• **Task details**
Find the number of lines containing the string "pixels" in the data. Answer with the number by itself.

• **Material for this task**
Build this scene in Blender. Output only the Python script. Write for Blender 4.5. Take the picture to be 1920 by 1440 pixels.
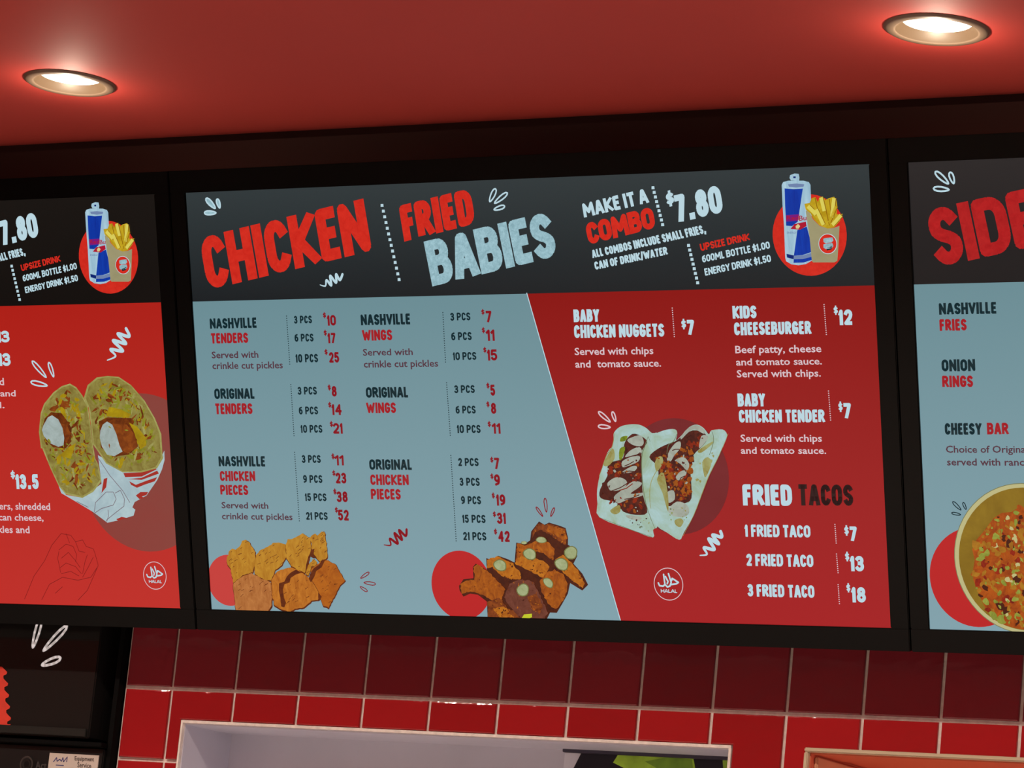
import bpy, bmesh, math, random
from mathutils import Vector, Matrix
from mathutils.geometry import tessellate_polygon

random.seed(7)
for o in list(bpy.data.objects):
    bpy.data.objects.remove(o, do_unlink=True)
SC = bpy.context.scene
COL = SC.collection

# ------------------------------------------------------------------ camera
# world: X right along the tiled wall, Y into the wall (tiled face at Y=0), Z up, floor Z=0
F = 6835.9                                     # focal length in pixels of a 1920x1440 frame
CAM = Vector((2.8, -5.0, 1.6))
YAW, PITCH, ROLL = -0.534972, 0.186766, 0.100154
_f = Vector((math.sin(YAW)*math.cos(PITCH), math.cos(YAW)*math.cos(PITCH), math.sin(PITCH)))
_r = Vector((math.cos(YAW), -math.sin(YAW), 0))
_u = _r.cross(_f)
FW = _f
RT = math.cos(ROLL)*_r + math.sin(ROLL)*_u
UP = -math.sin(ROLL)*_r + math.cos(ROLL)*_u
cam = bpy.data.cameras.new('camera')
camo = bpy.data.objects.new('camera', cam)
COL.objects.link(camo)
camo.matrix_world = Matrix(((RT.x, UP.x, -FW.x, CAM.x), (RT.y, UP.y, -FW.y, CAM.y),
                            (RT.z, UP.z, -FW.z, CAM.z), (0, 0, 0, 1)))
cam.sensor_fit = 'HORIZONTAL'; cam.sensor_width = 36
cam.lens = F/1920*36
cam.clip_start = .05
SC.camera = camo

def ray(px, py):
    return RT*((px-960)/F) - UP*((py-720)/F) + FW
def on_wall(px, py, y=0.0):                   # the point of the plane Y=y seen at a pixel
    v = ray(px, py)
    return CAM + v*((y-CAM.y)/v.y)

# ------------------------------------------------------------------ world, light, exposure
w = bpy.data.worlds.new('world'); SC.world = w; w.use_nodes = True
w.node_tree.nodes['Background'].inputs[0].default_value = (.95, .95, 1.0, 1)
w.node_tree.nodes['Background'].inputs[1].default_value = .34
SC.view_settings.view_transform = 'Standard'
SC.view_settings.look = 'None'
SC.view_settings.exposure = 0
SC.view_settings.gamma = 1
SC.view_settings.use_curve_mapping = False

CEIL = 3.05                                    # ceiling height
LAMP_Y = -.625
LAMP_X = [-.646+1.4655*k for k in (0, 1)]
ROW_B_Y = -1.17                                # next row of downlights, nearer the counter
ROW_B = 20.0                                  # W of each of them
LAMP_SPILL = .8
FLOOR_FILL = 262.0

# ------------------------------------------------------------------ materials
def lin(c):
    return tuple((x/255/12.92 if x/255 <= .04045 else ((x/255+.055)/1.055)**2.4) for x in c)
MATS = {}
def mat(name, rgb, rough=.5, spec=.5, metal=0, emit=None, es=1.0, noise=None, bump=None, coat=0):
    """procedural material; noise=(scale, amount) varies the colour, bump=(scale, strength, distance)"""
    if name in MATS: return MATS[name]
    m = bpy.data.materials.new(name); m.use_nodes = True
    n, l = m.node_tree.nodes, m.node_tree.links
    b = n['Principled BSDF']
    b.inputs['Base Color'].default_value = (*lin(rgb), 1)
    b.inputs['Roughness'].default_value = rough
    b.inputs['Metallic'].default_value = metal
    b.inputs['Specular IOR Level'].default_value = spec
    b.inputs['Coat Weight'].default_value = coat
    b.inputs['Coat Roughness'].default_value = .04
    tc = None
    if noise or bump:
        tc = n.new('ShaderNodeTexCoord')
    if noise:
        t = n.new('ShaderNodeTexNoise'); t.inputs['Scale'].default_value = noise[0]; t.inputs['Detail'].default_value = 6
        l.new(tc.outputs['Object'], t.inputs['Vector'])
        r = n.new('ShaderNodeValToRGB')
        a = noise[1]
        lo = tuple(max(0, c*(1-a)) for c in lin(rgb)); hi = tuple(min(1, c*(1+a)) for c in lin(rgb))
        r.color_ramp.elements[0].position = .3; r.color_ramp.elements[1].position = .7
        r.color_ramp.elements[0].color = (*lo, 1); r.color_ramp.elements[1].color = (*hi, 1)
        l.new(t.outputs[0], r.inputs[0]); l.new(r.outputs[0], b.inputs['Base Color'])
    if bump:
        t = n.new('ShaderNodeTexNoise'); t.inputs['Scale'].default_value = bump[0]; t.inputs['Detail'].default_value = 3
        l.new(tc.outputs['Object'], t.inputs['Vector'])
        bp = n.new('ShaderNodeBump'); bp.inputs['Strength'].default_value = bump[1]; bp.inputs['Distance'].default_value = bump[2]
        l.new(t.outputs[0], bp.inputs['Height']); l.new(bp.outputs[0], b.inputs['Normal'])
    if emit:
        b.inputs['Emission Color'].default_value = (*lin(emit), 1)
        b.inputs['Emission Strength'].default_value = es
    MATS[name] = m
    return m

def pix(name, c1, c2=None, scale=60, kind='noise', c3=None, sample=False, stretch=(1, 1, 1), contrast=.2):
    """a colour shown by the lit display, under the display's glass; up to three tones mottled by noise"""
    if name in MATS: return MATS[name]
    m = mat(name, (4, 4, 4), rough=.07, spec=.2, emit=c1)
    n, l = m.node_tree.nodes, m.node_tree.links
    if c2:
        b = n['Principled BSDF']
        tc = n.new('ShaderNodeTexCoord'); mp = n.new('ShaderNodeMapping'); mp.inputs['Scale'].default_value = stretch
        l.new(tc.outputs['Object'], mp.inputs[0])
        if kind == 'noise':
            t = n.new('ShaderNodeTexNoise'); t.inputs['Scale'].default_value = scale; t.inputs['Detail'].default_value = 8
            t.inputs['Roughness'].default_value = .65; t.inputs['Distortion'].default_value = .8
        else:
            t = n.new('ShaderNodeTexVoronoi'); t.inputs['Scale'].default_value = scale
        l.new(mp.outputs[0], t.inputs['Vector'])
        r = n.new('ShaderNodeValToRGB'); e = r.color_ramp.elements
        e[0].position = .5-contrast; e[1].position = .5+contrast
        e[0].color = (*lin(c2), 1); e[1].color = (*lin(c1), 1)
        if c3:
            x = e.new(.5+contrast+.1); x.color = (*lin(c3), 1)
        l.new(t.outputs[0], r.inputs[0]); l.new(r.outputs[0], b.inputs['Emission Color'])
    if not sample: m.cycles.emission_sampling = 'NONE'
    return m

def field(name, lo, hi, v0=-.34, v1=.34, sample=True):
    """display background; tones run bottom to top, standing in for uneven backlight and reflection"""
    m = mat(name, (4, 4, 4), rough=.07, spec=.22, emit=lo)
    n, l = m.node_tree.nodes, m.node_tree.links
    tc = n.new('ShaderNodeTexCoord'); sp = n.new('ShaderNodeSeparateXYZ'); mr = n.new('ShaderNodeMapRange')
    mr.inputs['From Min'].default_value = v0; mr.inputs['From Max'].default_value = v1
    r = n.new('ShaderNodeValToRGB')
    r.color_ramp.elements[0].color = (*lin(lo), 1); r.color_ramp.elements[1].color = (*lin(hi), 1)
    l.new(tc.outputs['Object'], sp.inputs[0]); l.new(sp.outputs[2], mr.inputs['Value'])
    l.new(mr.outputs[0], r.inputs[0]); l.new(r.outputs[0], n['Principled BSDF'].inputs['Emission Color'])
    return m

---

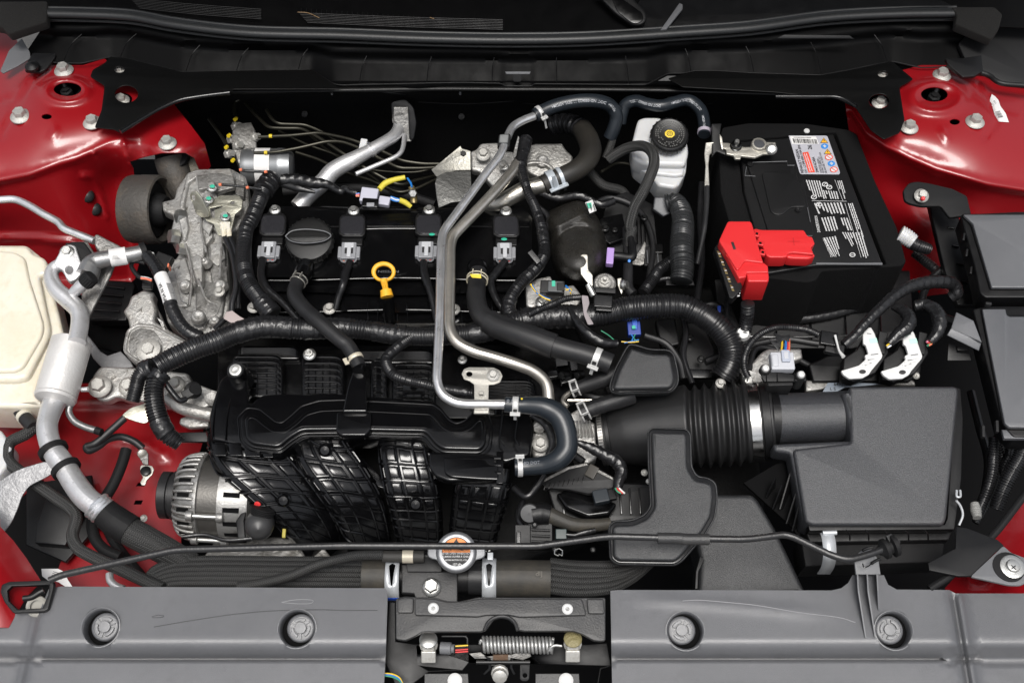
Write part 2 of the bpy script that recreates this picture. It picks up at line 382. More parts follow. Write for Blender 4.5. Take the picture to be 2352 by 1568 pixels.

==

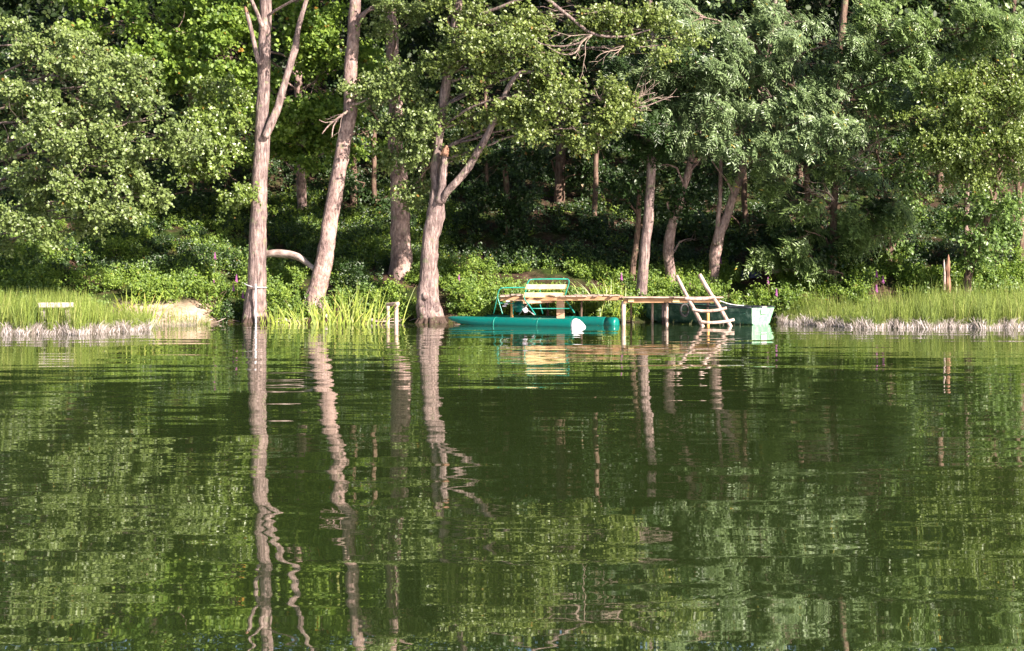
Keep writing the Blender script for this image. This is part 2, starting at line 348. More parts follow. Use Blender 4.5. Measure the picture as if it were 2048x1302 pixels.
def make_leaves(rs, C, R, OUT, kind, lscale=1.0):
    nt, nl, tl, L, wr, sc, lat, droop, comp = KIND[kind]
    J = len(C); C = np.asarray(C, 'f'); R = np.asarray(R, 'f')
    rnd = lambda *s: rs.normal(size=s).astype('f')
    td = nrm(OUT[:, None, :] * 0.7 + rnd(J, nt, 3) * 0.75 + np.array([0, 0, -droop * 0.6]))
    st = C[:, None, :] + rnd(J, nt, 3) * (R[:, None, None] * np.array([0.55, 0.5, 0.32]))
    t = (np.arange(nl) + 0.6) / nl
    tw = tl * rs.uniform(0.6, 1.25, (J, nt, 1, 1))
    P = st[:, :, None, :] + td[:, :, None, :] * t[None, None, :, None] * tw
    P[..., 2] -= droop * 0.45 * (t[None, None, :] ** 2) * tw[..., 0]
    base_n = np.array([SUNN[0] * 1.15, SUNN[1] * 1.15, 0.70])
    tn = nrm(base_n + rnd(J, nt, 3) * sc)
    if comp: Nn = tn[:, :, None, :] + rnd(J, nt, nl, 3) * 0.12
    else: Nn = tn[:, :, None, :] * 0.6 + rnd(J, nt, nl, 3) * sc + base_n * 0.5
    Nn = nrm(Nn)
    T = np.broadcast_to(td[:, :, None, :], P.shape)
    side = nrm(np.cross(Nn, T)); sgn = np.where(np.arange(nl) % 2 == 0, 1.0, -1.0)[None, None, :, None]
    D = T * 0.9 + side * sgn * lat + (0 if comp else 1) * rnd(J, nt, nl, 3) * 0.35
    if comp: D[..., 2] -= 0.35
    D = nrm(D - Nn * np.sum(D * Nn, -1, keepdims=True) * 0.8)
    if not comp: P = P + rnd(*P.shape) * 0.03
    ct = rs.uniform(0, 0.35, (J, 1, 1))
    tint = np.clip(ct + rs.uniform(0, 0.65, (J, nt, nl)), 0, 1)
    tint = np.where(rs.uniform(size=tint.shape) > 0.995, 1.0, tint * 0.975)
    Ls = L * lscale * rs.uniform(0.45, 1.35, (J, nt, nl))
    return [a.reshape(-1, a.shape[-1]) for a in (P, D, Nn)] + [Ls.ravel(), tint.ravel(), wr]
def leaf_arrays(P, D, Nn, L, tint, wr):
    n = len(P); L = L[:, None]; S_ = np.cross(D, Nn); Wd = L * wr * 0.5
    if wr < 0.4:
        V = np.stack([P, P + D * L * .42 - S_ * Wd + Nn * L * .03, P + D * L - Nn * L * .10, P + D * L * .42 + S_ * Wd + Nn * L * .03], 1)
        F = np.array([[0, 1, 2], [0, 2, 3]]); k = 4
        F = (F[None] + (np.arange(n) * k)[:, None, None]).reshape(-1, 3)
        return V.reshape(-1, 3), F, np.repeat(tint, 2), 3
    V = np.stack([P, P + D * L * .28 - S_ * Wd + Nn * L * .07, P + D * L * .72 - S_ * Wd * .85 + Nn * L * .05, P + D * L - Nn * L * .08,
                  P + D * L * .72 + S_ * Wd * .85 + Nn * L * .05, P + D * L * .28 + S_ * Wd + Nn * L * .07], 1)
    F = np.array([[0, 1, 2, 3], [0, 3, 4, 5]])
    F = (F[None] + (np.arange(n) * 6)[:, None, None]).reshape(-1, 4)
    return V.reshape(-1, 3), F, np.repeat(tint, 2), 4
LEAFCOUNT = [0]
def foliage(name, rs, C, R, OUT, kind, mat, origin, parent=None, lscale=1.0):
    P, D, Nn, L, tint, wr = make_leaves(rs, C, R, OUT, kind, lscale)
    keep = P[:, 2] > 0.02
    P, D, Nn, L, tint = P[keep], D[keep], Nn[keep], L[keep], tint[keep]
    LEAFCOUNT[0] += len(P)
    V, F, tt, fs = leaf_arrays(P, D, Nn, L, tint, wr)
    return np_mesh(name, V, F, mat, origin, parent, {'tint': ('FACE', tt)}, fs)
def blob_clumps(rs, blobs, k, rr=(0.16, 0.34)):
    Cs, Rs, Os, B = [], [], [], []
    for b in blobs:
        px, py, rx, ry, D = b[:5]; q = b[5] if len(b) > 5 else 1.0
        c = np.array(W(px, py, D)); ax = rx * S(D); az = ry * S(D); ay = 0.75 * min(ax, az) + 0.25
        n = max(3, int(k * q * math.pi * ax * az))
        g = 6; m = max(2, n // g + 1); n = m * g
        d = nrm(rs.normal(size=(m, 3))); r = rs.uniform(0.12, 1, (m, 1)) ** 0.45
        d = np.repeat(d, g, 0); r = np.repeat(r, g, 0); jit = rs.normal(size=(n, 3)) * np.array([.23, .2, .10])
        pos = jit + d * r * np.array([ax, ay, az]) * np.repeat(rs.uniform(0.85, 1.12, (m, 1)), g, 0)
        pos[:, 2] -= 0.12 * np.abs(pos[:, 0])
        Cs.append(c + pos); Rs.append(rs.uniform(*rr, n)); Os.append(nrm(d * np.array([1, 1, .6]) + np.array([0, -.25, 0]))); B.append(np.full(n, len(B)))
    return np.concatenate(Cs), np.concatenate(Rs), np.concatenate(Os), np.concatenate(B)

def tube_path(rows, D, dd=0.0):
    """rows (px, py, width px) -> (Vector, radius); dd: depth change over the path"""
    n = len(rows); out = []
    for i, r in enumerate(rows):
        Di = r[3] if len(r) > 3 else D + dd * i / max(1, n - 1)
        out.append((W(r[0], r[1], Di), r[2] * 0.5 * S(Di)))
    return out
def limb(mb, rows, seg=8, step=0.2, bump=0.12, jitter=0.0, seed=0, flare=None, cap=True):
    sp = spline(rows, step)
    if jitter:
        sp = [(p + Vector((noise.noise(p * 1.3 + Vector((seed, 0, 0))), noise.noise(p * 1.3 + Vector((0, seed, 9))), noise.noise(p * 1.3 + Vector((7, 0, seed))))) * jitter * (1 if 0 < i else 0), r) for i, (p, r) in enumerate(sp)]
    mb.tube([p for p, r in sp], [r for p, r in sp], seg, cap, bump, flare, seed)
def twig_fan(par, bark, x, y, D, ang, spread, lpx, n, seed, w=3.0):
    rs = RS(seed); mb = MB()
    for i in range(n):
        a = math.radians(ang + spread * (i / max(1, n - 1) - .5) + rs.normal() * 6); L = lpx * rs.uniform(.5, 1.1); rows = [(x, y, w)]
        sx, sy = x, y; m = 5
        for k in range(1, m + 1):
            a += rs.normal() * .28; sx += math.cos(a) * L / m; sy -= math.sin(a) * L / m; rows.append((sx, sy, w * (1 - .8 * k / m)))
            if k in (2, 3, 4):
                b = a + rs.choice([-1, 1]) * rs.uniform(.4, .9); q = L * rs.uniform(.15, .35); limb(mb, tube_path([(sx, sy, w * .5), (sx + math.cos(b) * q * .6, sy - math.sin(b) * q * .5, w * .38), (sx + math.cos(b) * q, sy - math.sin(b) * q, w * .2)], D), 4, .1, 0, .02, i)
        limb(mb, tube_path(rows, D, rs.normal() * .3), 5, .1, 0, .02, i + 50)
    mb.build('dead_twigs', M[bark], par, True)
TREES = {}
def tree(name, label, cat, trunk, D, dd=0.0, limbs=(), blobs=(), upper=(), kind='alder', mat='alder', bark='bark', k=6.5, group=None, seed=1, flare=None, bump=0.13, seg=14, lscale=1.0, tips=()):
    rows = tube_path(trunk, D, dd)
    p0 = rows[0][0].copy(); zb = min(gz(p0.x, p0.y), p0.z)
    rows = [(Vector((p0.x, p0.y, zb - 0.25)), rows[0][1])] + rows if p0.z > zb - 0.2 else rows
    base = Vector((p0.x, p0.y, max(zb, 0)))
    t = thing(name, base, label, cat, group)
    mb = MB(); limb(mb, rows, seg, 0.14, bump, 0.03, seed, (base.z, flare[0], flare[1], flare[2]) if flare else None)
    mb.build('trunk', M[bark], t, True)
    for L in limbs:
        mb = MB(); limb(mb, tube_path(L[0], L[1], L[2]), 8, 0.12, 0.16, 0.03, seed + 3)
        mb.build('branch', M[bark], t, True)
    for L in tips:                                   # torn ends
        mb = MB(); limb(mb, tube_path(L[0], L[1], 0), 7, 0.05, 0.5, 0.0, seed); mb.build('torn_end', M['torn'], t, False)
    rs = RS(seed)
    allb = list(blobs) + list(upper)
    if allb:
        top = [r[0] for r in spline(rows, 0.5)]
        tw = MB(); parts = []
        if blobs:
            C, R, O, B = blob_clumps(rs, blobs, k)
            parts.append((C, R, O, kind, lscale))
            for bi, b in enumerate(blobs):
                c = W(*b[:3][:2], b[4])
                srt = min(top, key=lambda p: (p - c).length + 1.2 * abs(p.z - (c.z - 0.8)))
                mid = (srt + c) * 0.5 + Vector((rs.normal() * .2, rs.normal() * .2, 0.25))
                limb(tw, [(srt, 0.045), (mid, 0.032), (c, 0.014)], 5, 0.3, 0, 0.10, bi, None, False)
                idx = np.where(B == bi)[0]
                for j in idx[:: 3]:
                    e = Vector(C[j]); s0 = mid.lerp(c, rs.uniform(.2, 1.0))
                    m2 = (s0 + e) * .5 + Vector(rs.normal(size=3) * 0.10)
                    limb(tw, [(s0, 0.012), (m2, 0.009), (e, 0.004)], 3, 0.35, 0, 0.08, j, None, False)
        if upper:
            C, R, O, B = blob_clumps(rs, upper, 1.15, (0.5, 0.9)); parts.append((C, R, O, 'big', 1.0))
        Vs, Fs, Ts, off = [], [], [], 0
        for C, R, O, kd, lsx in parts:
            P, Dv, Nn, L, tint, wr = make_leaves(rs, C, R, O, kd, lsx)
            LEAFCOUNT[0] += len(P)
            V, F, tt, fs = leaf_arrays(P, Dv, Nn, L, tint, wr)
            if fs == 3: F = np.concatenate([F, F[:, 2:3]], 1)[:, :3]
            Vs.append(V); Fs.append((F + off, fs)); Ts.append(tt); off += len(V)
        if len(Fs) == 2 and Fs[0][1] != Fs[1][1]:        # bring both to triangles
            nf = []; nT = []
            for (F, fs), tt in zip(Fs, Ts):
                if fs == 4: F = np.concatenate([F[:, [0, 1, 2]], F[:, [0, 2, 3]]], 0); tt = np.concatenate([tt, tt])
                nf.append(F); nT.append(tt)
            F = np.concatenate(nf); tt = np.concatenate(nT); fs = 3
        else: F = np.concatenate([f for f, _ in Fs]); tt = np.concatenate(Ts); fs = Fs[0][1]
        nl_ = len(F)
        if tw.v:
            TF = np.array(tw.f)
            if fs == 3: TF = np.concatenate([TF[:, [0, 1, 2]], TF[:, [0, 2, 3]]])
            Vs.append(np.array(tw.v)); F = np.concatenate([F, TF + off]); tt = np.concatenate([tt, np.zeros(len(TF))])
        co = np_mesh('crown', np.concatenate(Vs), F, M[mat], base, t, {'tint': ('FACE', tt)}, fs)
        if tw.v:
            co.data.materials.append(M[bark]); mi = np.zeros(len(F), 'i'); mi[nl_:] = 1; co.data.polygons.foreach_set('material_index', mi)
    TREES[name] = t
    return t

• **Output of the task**
4